The 1st edition of the Ordnance Survey 25 inch map (Perthshire, 1861, sheet CXLIII.5) depicts four saltpans on Preston Island. By 1983, two were recorded along with an engine or pump house, boiler, chimney and shaft at the east end of the island, another engine or pump house at the west end of the island, a housing range at the the south end with an adjacent outbuilding. The style of masonry and stone (yellow sandstone) used is the same in all of the structures. The masonry is roughy squared and coarsed and the chimneys are lined with hand made bricks (red in colour).
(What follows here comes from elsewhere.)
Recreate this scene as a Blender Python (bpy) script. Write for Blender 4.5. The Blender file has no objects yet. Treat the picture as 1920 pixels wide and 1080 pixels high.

Both coal shafts adjacent to the engine houses have been capped with concrete, the diameter of the coal shafts therefore unknown. Pantiles (ceramic roof tiles) were noted in the surrounding rubble and tumble from the buildings on the date of survey. In early 1982 the island became surrounded by ash from the Longannet electricity generating power station to the west. An access road to the isand was constructed in 1983.

The pump (or engine) house on the west end of the island (and the eastern pump or engine house) presumably dates from c.1800 when Sir Robert Preston sunk the coal pit and built the saltworks (Adams, 1965).The western beam engine house measures externally 6.2m by 4.8m with walls of 0.7m in thickness. The 'spring' beam joist holes (to reduce the amount of movement as the beam engine moves) and partial original internal plaster wall covering were visible in 1983. (see NRHE MS/500/2/1).